Up to that moment, she had exclusively been a mother, wife, and sister who took care of everyone. We didn’t allow her to be anything else. And then I thought about how isolating that must have been. Or how normal that must have been for her. Before my mother became a legal adult, she had been a mother. Before that, she was an orphan. Both her parents died of heart failure before she graduated high school. She rarely spoke of them.
They’re both buried in an old ‘colored’ cemetery in rural Southeast Texas. My mother’s margin for error was almost non-existent. She had to be perfect or her children would bear the fruits of her failure. Every part of herself that she dreamt of exploring had to be placed in a queue. I wonder what her childhood was like.

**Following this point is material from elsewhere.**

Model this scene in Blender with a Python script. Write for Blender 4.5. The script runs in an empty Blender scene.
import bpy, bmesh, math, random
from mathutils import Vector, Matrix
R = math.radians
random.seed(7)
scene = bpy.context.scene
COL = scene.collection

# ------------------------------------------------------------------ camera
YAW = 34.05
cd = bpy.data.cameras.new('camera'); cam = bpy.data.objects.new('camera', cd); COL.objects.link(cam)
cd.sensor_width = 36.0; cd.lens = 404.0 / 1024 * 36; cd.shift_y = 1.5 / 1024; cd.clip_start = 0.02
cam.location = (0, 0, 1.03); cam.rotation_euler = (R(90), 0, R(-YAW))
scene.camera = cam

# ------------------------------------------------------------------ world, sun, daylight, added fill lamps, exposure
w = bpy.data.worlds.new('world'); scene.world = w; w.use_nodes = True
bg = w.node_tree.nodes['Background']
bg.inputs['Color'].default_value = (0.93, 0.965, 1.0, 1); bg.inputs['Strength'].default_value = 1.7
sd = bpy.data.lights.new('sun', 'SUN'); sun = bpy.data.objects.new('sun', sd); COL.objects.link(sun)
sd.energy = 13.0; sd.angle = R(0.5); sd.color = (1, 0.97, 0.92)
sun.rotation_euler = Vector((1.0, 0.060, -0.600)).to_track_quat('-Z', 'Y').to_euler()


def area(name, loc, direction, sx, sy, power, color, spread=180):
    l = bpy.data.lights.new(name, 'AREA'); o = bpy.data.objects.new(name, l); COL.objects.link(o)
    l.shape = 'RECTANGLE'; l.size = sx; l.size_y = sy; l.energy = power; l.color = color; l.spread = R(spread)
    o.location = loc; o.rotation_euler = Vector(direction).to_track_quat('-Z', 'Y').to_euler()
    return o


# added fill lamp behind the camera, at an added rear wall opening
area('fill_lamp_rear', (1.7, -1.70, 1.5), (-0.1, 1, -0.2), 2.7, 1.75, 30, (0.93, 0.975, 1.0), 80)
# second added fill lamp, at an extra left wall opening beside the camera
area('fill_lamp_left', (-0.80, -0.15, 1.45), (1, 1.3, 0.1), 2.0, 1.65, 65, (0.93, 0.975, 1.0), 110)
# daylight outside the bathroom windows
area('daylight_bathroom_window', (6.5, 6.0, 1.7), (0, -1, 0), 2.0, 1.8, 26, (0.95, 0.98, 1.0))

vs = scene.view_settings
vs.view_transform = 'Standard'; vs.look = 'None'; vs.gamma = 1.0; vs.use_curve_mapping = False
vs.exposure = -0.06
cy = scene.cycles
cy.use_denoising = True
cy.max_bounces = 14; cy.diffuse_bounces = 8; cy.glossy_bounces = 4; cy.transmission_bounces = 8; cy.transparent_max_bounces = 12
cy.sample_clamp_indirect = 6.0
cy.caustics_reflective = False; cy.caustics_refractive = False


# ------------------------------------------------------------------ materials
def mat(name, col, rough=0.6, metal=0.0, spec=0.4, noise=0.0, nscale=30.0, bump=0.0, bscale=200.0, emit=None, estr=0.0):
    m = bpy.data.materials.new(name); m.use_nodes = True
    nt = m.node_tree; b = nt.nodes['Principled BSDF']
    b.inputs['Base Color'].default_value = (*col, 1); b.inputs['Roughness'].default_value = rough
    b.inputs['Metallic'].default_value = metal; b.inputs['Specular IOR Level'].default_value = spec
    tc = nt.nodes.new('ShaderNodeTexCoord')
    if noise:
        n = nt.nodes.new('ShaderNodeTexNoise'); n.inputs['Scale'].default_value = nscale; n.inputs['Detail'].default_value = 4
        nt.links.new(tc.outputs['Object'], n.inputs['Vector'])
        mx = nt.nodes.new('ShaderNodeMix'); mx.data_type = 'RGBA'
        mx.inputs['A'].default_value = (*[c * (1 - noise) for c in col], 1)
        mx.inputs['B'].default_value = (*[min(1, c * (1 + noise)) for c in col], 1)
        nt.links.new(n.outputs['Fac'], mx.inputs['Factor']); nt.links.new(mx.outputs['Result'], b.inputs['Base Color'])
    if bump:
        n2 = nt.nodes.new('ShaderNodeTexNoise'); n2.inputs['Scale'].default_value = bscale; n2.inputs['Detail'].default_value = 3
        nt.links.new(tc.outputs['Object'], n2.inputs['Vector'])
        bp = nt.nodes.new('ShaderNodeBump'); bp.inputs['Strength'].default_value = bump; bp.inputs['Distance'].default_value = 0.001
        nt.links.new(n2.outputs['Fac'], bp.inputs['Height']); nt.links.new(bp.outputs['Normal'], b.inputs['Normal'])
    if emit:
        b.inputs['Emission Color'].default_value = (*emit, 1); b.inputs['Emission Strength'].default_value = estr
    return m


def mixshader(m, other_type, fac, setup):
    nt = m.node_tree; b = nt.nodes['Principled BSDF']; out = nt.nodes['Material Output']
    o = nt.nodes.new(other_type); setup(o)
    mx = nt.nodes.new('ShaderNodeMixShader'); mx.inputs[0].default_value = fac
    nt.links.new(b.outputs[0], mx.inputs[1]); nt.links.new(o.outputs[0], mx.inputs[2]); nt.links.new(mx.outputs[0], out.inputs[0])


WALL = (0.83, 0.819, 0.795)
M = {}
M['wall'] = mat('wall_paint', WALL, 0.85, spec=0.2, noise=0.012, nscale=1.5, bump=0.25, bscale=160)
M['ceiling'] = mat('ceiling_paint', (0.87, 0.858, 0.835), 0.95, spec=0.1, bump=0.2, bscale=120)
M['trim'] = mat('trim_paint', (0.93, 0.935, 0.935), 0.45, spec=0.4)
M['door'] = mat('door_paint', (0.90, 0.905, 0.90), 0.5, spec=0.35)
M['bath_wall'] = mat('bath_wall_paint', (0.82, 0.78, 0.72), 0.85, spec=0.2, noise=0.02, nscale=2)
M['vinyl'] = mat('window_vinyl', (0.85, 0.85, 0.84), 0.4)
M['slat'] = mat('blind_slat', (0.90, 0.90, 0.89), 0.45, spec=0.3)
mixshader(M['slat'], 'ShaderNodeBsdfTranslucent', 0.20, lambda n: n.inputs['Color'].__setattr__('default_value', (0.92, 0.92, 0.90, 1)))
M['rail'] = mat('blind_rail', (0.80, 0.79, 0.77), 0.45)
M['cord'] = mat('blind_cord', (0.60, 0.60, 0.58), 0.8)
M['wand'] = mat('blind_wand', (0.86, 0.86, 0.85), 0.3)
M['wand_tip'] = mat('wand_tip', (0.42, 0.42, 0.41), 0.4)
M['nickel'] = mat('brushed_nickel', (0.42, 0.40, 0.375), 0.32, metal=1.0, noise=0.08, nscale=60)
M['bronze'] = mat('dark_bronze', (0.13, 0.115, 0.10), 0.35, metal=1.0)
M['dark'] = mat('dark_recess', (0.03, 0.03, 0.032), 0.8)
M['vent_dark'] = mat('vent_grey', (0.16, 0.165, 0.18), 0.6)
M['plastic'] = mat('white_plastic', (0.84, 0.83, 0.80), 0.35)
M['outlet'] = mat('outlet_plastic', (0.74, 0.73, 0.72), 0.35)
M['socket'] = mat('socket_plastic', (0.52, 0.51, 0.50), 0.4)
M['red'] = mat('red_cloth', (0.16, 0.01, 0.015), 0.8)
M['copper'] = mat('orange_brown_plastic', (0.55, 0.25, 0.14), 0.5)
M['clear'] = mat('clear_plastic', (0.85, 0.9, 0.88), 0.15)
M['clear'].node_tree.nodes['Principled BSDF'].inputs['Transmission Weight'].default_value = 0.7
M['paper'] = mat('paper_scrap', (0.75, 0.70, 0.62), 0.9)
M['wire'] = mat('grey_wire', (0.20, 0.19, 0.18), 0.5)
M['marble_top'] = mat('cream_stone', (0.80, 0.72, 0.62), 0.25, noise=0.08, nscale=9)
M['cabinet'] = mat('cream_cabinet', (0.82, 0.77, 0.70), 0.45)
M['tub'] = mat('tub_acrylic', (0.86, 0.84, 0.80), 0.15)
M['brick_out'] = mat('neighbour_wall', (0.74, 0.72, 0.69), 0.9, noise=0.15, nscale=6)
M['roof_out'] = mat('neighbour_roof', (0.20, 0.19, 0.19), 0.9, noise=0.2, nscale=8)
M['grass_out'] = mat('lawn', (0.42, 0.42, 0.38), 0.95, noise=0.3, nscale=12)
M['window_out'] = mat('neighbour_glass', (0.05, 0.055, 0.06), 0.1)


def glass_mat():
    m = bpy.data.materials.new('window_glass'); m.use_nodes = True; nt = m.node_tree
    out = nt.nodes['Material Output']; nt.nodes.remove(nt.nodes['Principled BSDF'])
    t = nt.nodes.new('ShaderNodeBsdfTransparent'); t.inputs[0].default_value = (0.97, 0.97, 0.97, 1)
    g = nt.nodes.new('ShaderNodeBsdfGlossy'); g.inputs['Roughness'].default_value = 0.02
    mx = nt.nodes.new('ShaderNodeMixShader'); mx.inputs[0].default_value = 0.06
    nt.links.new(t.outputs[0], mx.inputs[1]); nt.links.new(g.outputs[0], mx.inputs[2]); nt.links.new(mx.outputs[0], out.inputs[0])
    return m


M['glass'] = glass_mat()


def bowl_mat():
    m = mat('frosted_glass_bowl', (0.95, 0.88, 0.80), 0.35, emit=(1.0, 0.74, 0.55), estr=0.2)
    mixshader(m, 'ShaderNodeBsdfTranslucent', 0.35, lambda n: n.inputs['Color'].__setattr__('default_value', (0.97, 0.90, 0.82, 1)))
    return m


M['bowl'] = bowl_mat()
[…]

She once told me a story of how she only got two pairs of shoes a year. One pair for school and the other for church. When she wanted to play outside, she did so barefoot. I wonder what she wanted to be when she was a little girl. She was an exceptional cook. Perhaps she could have been an executive chef for one of those pretentious restaurants with an obscure name. Or better yet, the owner of one of those restaurants.
I even wonder about the men she loved before my father, if there were any. I try imagining the places she dreamed of traveling. She didn’t get out much. Her free time was reserved for rest and tending to her massive ivy plants.
But most of the time I find myself thinking back to the quiet moments that held us together. This has only led to more questions. Did she even like being a mother? Was I her favorite or was I just easier to love? Did she really believe someone could get struck by lightning while talking on the phone during a thunderstorm?
Why did she spell Terrance with an ‘a’ instead of an ‘e’? And did our puppy really run away? I know well enough to know that the dead don’t answer questions. Or pick out their makeup for their funeral.
Some years back, I went through some of my mother’s belongings that she kept in an antique cupboard she inherited from her mother. I was hoping to find something that would show me who she was. Perhaps a journal or something.
What I found was a vinyl record collection, a few of her college algebra tests, and a cheap beaded bracelet. One of the vinyls was “Richard Pryor’s Greatest Hits.” My mother liked Richard Pryor? I thought, surprised. What was her favorite joke? I bet you it’s the one about when he thought he woke up in the wrong heaven. That’s my favorite. I later went on to purchase a record player of my own. I found a sweet deal at a local second hand shop.
When I went through her algebra tests, my eyebrows peaked in interest. I found a strange comfort in her failing grades because just like me, she was terrible with numbers, too. The bracelet was just a bracelet. I lost it years ago.
Those items, that might have been insignificant in another time, are priceless relics of my mother’s existence. I’ve accepted that I may never know anything else about my mother other than she gave everyone she loved the very best parts of herself. Even when it was to her own detriment.
Every hope and dream she had for herself was buried deep in the essence of the people she loved. I suppose that’s motherhood. But it doesn’t seem fair or worth it.
Some nights I cry. Not just for my mother, but also for the woman in the casket who didn’t look like anyone.
This year will mark nine years since my mother became the woman in the casket, who ultimately became the woman I was dying to know. I’ve never felt closer to her.